Things are no different with his latest film, Django Unchained, opening Christmas Day. In the postmodern, slave-narrative Western starring Jamie Foxx, Christoph Waltz and Leonardo DiCaprio as sadistic plantation owner Calvin Candie, the word "nigger," by some counts, is uttered 110 times.

In the second part of a three-part interview with The Root's editor-in-chief, Henry Louis Gates Jr., Tarantino explains exactly how he feels about critics of the n-word use in Django. The filmmaker also chats with Gates about the graphic and shocking ways he chose to depict the atrocities of slavery in the film and how he conceived of Samuel L. Jackson's despicable character, Stephen, Candie's head house slave.

Henry Louis Gates Jr.: Spike Lee's on your ass all the time about using the word "nigger." What would you say to black filmmakers who are offended by the use of the word "nigger" and/or offended by the depictions of the horrors of slavery in the film?

Quentin Tarantino: Well, you know if you're going to make a movie about slavery and are taking a 21st-century viewer and putting them in that time period, you're going to hear some things that are going to be ugly, and you're going see some things that are going be ugly. That's just part and parcel of dealing truthfully with this story, with this environment, with this land.

Personally, I find [the criticism] ridiculous. Because it would be one thing if people are out there saying, "You use it much more excessively in this movie than it was used in 1858 in Mississippi." Well, nobody's saying that. And if you're not saying that, you're simply saying I should be lying. I should be watering it down. I should be making it more easy to digest.

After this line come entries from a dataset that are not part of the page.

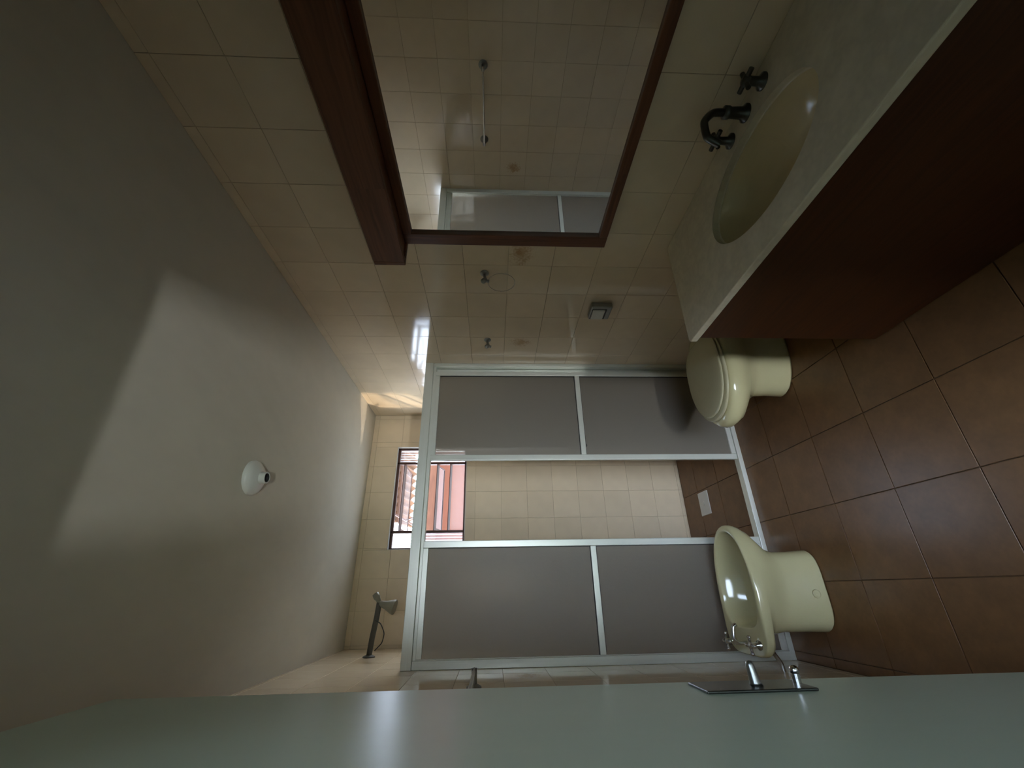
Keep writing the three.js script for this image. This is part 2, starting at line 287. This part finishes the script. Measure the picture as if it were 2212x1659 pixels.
// ---------------------------------------------------------------- toilet
{
  const z = -1.95, t = thing('toilet', 'cream toilet with its lid closed beside the brown vanity', 'toilet', [1.1, 0, z]);
  const r = [[0, 0.908, 1.33, 0.128], [0.012, 0.9, 1.335, 0.131], [0.10, 0.905, 1.335, 0.122], [0.17, 0.9, 1.335, 0.119], [0.205, 0.88, 1.335, 0.126], [0.245, 0.825, 1.335, 0.15], [0.29, 0.752, 1.335, 0.178], [0.33, 0.728, 1.335, 0.19], [0.362, 0.735, 1.33, 0.19], [0.38, 0.75, 1.325, 0.182], [0.386, 0.78, 1.31, 0.165]];
  part(t, 'bowl', loft(r.map(([y, f, b, h]) => egg(y, f, b, h, z)), true, true), M.porcelain);
  const slab = (y0, y1, f, b, h, e = 0.008) => loft([egg(y0, f + e, b - e, h - e, z), egg(y0 + 0.003, f, b, h, z), egg(y1 - 0.006, f, b, h, z), egg(y1 - 0.001, f + e, b - e, h - e, z), egg(y1 + 0.004, f + 0.06, b - 0.06, h - 0.06, z)], true, true);
  part(t, 'seat', slab(0.389, 0.405, 0.762, 1.215, 0.182), M.seat); part(t, 'lid', slab(0.409, 0.422, 0.782, 1.225, 0.174), M.seat);
  part(t, 'hinge', rod([1.222, 0.405, z - 0.075], [1.222, 0.405, z - 0.045], 0.011), M.seat); part(t, 'hinge_001', rod([1.222, 0.405, z + 0.045], [1.222, 0.405, z + 0.075], 0.011), M.seat);
}
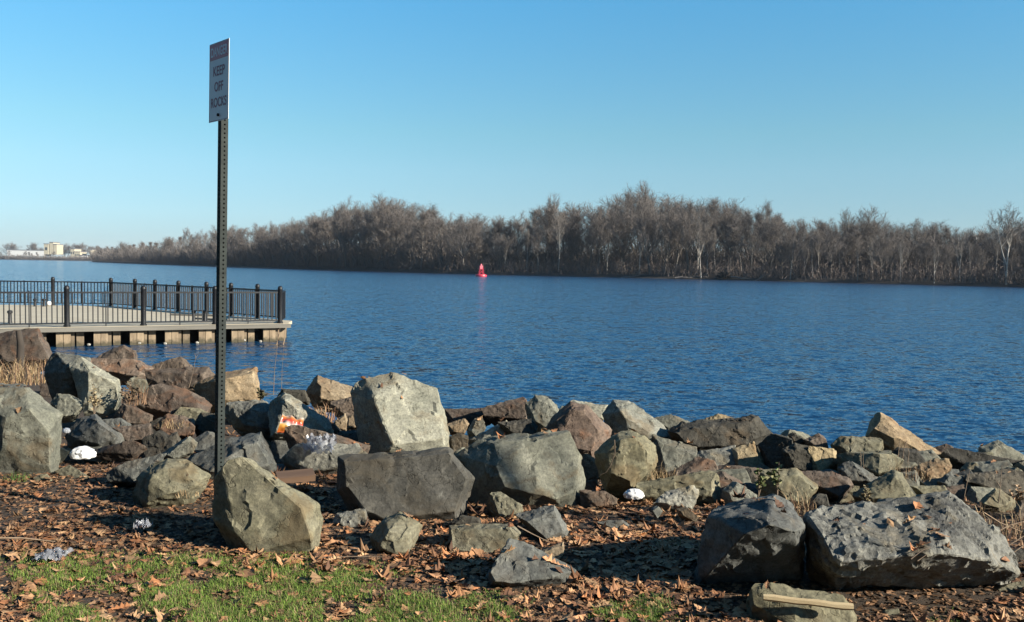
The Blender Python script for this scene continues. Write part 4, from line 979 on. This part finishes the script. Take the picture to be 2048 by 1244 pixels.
# ------------------------------------------------------------------ grass
def grass_dens(px, py):
    n = noise.noise(Vector((px * .006, py * .014, 5.5))) + .5 * noise.noise(Vector((px * .02, py * .04, 1.5)))
    if px < 480: e = 1110 + 10 * n
    elif px < 620: e = 1112
    elif px < 1000: e = 1135
    elif px < 1330: e = 1195
    else: e = 1225
    if py < e - 18: return 0
    base = min(1, (py - e + 18) / 45.0)
    return base * max(0.0, min(1, .66 + 2.0 * n)) * (1 if px < 1330 else .35)
GV = []; GF = []; GT = []; ng = 0; rg = random.Random(41)
def blade(p, h, wd, az, bend, col):
    global ng
    d = np.array([math.cos(az), math.sin(az), 0]); s = np.array([-d[1], d[0], 0]) * wd
    m_ = p + d * bend * .3 * h + np.array([0, 0, .6 * h]); tip = p + d * bend * h + np.array([0, 0, h * (1 - .35 * bend)])
    GV.append(np.array([p - s, p + s, m_ - s * .7, m_ + s * .7, tip])); GF.append([ng, ng + 1, ng + 3, ng + 2]); GF.append([ng + 2, ng + 3, ng + 4]); GT.append(np.tile((*col, 1), (5, 1))); ng += 5
nr = np.random.default_rng(4)
cy_ = nr.uniform(3.55, 5.4, 330000); cx_ = nr.uniform(-.62, .5, 330000) * cy_; cu_ = nr.random(330000)
keep = []
for x, y, u in zip(cx_.tolist(), cy_.tolist(), cu_.tolist()):
    px, py = pix((x, y, 0)); d_ = grass_dens(px, py)
    if u < d_: keep.append((x, y, tz(x, y) - .004, d_))
K_ = np.array(keep); nk = len(K_); az = nr.uniform(0, 6.283, nk); hb = nr.uniform(.010, .036, nk) * (1 + .5 * (nr.random(nk) > .85)) * (.6 + .6 * K_[:, 3]); wb = nr.uniform(.0008, .0017, nk); bb = nr.uniform(.15, 1.3, nk)
D_ = np.stack([np.cos(az), np.sin(az), 0 * az], 1); S_ = np.stack([-np.sin(az), np.cos(az), 0 * az], 1) * wb[:, None]; Z_ = np.array([0, 0, 1.0])
B0 = K_[:, :3]; MD = B0 + D_ * (bb * .3 * hb)[:, None] + Z_ * (.6 * hb)[:, None]; TP = B0 + D_ * (bb * hb)[:, None] + Z_ * (hb * (1 - .35 * bb))[:, None]
V_ = np.stack([B0 - S_, B0 + S_, MD + S_ * .7, MD - S_ * .7, TP], 1).reshape(-1, 3)
g_ = nr.random(nk)[:, None]; dry = (nr.random(nk) < .2)[:, None]
C_ = np.where(dry, np.array([[.22, .17, .085]]), np.array([[.058, .105, .016]]) + g_ * np.array([[.10, .13, .022]]))
T_ = np.repeat(np.concatenate([C_, np.ones((nk, 1))], 1), 5, 0)
base = np.arange(nk)[:, None] * 5; Fq = (base + np.array([[0, 1, 2, 3]])).tolist(); Ft = (base + np.array([[3, 2, 4]])).tolist()
me = color_mesh('lawn_grass', V_, Fq + Ft, T_); tag(link('lawn_grass', me, MAT['grass']), 'patchy short green grass along the bottom edge', 'grass', kind='stuff')

# matted crumbs of old leaves
nm = 42000; my = 3.6 + 5.0 * nr.random(nm) ** 1.4; mx_ = nr.uniform(-.62, .62, nm) * my; Vm = []; Tm = []
for x, y, a1, a2, sz, c in zip(mx_.tolist(), my.tolist(), nr.uniform(0, 6.28, nm).tolist(), nr.uniform(-.5, .5, nm).tolist(), nr.uniform(.006, .022, nm).tolist(), nr.random(nm).tolist()):
    z = tz(x, y) + .003; ca, sa = math.cos(a1) * sz, math.sin(a1) * sz
    Vm += [(x - ca, y - sa, z), (x + sa * .6, y - ca * .6, z + sz * a2), (x + ca, y + sa, z + .3 * sz), (x - sa * .6, y + ca * .6, z + .006)]
    k_ = .3 + .9 * c; Tm += [(.19 * k_, .105 * k_, .055 * k_, 1)] * 4
me = color_mesh('leaf_crumbs', np.array(Vm), (np.arange(nm)[:, None] * 4 + np.arange(4)[None, :]).tolist(), np.array(Tm)); tag(link('leaf_crumbs', me, MAT['leaf']), 'fine brown crumbs of rotted leaves matted on the soil', 'leaf litter', kind='stuff')

def clump(name, px, py, n, h, wd, cols, label, cat, spread=.05, Y=None, bend=(.1, .8), group=None):
    global GV, GF, GT, ng
    GV, GF, GT, ng = [], [], [], 0
    p = onz(px, py, 0) if Y is None else at(px, py, Y)
    for _ in range(n):
        a = rg.uniform(0, 6.28); r = spread * math.sqrt(rg.random())
        c = rg.choice(cols); f = rg.uniform(.75, 1.2)
        blade(np.array([r * math.cos(a), r * math.sin(a), -.02]), h * rg.uniform(.15, 1.1), wd * rg.uniform(.7, 1.3), rg.uniform(0, 6.28), rg.uniform(*bend) + (.5 * rg.random() if cat == 'dead grass' else 0), tuple(q * f * (.62 if cat == 'dead grass' else .8) for q in c))
    me = color_mesh(name, np.vstack(GV), GF, np.vstack(GT)); o = link(name, me, MAT['twigleaf'], None, p); tag(o, label, cat, group); return o
GREEN = [(.07, .12, .025), (.10, .16, .035)]; STRAW = [(.42, .30, .16), (.34, .22, .11), (.50, .38, .22)]; BRN = [(.20, .12, .07), (.28, .17, .10)]
clump('grass_tuft', 35, 962, 260, .09, .002, GREEN, 'green grass tuft at the foot of the stained boulder', 'grass', .09)
clump('grass_tuft', 1330, 1095, 160, .09, .002, GREEN + STRAW, 'green and straw grass tuft in the right leaf patch', 'grass', .09)
clump('grass_tuft', 1310, 1215, 220, .08, .0018, GREEN, 'green grass tuft at the bottom edge left of the driftwood stick', 'grass', .10)
clump('dead_grass', 30, 765, 320, .36, .004, STRAW + BRN, 'straw coloured dead grass clump at the left edge above the grey boulders', 'dead grass', .32, 11.0)
clump('dead_grass', 60, 745, 150, .3, .004, STRAW + BRN, 'tan dead grass clump beside the smooth brown boulder', 'dead grass', .25, 12.0)
clump('dead_grass', 268, 805, 70, .3, .003, BRN, 'brown dead weed clump right of the pale slab boulder', 'dead grass', .12, 9.3, (.05, .4))
clump('dead_grass', 645, 838, 110, .22, .003, [(.36, .2, .11), (.45, .28, .16)], 'reddish straw grass clump left of the tallest boulder', 'dead grass', .16, 8.9)
clump('dead_grass', 1320, 955, 140, .14, .002, STRAW, 'straw grass at the right foot of the lichen spotted boulder', 'dead grass', .12, 6.7)
clump('dead_grass', 345, 850, 60, .10, .002, STRAW, 'straw grass with curled leaves left of the sign post', 'dead grass', .14, 8.4)
clump('dead_grass', 1820, 950, 150, .13, .002, STRAW + BRN, 'matted straw between the olive rock and the tan curved rock', 'dead grass', .16, 7.0)
clump('dead_grass', 1605, 1030, 120, .22, .002, BRN + STRAW, 'brown dead stems behind the foreground boulder with the black front', 'dead grass', .10, 6.0, (.05, .4))
clump('dead_grass', 375, 985, 50, .05, .0015, STRAW, 'dry straw caught on the right foot of the rounded olive boulder', 'dead grass', .08, 5.7)
clump('dead_grass', 1990, 1060, 160, .22, .002, STRAW + BRN, 'dry straw behind the right end of the huge rough boulder', 'dead grass', .2, 5.4)

# stems and twigs
MAT['stem'] = plain('dead_stem', (0.104, 0.072, 0.049), (0.195, 0.143, 0.098), 10, .9, .3, .003)
def stems(name, label, paths, r=.004, cat='twig', mat='stem'):
    o0 = Vector(paths[0][0]); mbx = MB()
    for pth in paths: mbx.tube(pth, [r * (1 - .6 * i / (len(pth) - 1)) for i in range(len(pth))], 5)
    tag(mbx.build(name, MAT[mat], None, 60, o0), label, cat)
def pp(Y, *pts): return [at(x, y, Y + i * .01) for i, (x, y) in enumerate(pts)]
stems('dead_stem', 'taller thin dead reed standing in the water below the pier corner', [pp(10.2, (547, 790), (549, 740), (556, 680), (560, 655))], .004)
stems('dead_stem', 'shorter thin dead reed in the water right of the taller one', [pp(10.3, (563, 785), (564, 740), (568, 690))], .003)
stems('dead_stem', 'thin dead stem with a forked tip left of the sign post against the water', [pp(10.0, (378, 775), (386, 745), (392, 712)), pp(10.0, (392, 715), (389, 707)), pp(10.0, (391, 716), (396, 710))], .004)
stems('dead_stem', 'three pale dead stems before the tall pointed boulder', [pp(7.3, (1796, 915), (1798, 895), (1800, 878)), pp(7.3, (1805, 918), (1808, 895), (1814, 880)), pp(7.3, (1815, 925), (1818, 905), (1811, 885))], .004)
stems('dead_stem', 'two thin dead stems beside the olive rock with a black left half', [pp(7.1, (1722, 935), (1722, 910), (1718, 895)), pp(7.1, (1728, 940), (1726, 920), (1727, 905))], .003)
stems('dead_stem', 'dark upright twig at the right edge above the olive triangular rock', [pp(6.2, (1995, 1020), (2000, 980), (2004, 930)), pp(6.2, (2001, 975), (1992, 960))], .004)
stems('dead_stem', 'thin crooked twig left of the olive triangular rock', [pp(6.3, (1925, 1010), (1930, 985), (1936, 955), (1940, 940)), pp(6.3, (1928, 1000), (1950, 1008), (1970, 1030))], .004)
for k_, pq in enumerate((pp(5.2, (1968, 1025), (2000, 1045), (2045, 1064)), pp(5.2, (1985, 1068), (2020, 1050), (2060, 1040)), pp(5.0, (2015, 1092), (2048, 1072)), pp(5.0, (2020, 1110), (2055, 1085)))):
    stems('dry_stalk', ('uppermost straw stalk slanting down beside the huge rough boulder', 'straw stalk rising to the right edge beside the huge rough boulder', 'third straw stalk from the top beside the huge rough boulder', 'lowest straw stalk at the right edge beside the huge rough boulder')[k_], [pq], .004, mat='rope')
stems('dead_stem', 'curved dark vine hanging on the left of the lichen spotted boulder', [pp(6.5, (1229, 880), (1230, 905), (1222, 930), (1212, 945), (1200, 950))], .004)
stems('fallen_twig', 'long dark twig lying across the leaves above the blue grey triangular stone', [pp(5.15, (1035, 1052), (1065, 1068), (1100, 1085))], .005)
stems('fallen_twig', 'dark twig lying on the lawn left of centre', [pp(4.5, (525, 1165), (560, 1173), (612, 1178))], .005)
stems('fallen_twig', 'pale straight twig on the leaves at the left', [pp(4.95, (0, 1076), (45, 1076), (110, 1083))], .006, mat='rope')
stems('fallen_twig', 'pale twig on the leaves below the olive green stone', [pp(4.9, (640, 1115), (700, 1113), (770, 1114))], .005)
stems('fallen_twig', 'thin twigs against the black hollow of the huge rough boulder', [pp(4.18, (1822, 1118), (1845, 1100), (1862, 1094)), pp(4.18, (1835, 1122), (1855, 1108))], .003)

# leafy weeds
def weed(px, py, Y, hpx, label, n, cols, seeds=False):
    p = at(px, py, Y); h = hpx * Y / FPX; e = empty('leafy_weed' if not seeds else 'seed_head_weed', p)
    st = MB(); V = []; Fs = []; T = []; k = 0
    for s in range(3 if not seeds else 5):
        a = rg.uniform(0, 6.28); tip = Vector((.16 * h * math.cos(a) * (s > 0) * 2, .1 * h * math.sin(a), h * (1 if s == 0 else rg.uniform(.5, .85))))
        pts = [Vector((0, 0, -.03)), tip * .5 + Vector((.02 * h, 0, 0)), tip]; st.tube(pts, [.004, .003, .0015], 5)
        for _ in range(n):
            f = rg.uniform(.3, 1); q = (tip * .5).lerp(tip, (f - .5) * 2) if f > .5 else pts[0].lerp(pts[1], f * 2)
            d = rnd_unit(rg); d.z = abs(d.z) * .6; L = (.045 if not seeds else .03) * rg.uniform(.6, 1.2) * Y / 6.5; s_ = d.cross(rnd_unit(rg)).normalized() * L * .28
            V.append(np.array([q, q + d * L * .5 + s_, q + d * L, q + d * L * .5 - s_])); Fs.append([k, k + 1, k + 2, k + 3]); k += 4; c = rg.choice(cols); T.append(np.tile((*c, 1), (4, 1)))
    st.build('stem', MAT['stem'], e); link('leaves', color_mesh('leaves', np.vstack(V), Fs, np.vstack(T)), MAT['twigleaf'], e); tag(e, label, 'weed')
WG = [(.07, .095, .03), (.11, .13, .05), (.18, .175, .085)]
weed(1555, 985, 6.4, 62, 'upright green leafy weed before the oval olive rock', 26, WG)
weed(1517, 985, 6.35, 45, 'shorter green leafy weed left of the upright one', 22, WG)
weed(188, 826, 9.0, 58, 'dry seed head weed standing before the pale slab boulder', 30, [(.19, .15, .09), (.28, .23, .14)], True)
weed(258, 812, 9.2, 50, 'dark dry branching weed right of the pale slab boulder', 24, [(.11, .08, .05), (.2, .13, .08)], True)
weed(1730, 1010, 6.0, 40, 'low dry weed at the back of the huge rough boulder', 24, [(.15, .13, .07), (.24, .2, .12)], True)
weed(2035, 1010, 6.0, 40, 'dry brown weed at the right edge', 24, [(.16, .11, .06), (.3, .2, .12)], True)
weed(520, 800, 9.8, 22, 'low dark weed at the water right of the square tan block', 22, [(.06, .06, .03), (.1, .09, .05)], True)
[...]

No, I don't want it to be easy to digest. I want it to be a big, gigantic boulder, a jagged pill and you have no water.

HLG: Well, guess what? You succeed at that. One of the things that will disturb people much more than the use of the n-word, or much more even than the horrors of slavery, was Samuel L. Jackson's amazing depiction of Stephen [the head house slave of plantation owner Calvin Candie, played by Leonardo DiCaprio]. His character, Stephen, makes Stepin Fetchit look like Malcolm X. Did you write that or did Sam riff on that? Was he improvising?

QT: Sam is a good writer. Some actors try to improvise and everything, but you know, frankly, if they're not just adding "mmms" and "aahs" or cusswords, that's actually called writing, and that's usually not what you hire actors to do. Having said that, he sprinkles the dialogue with his own little bit of Sam Jackson seasoning. But that character is on the page.

And it was actually funny, because I talked to Sam on the phone after he had the script. When Sam heard I was writing it, I think he just assumed I was writing Django for him. And I think maybe I even kind of assumed that when I was writing it earlier on.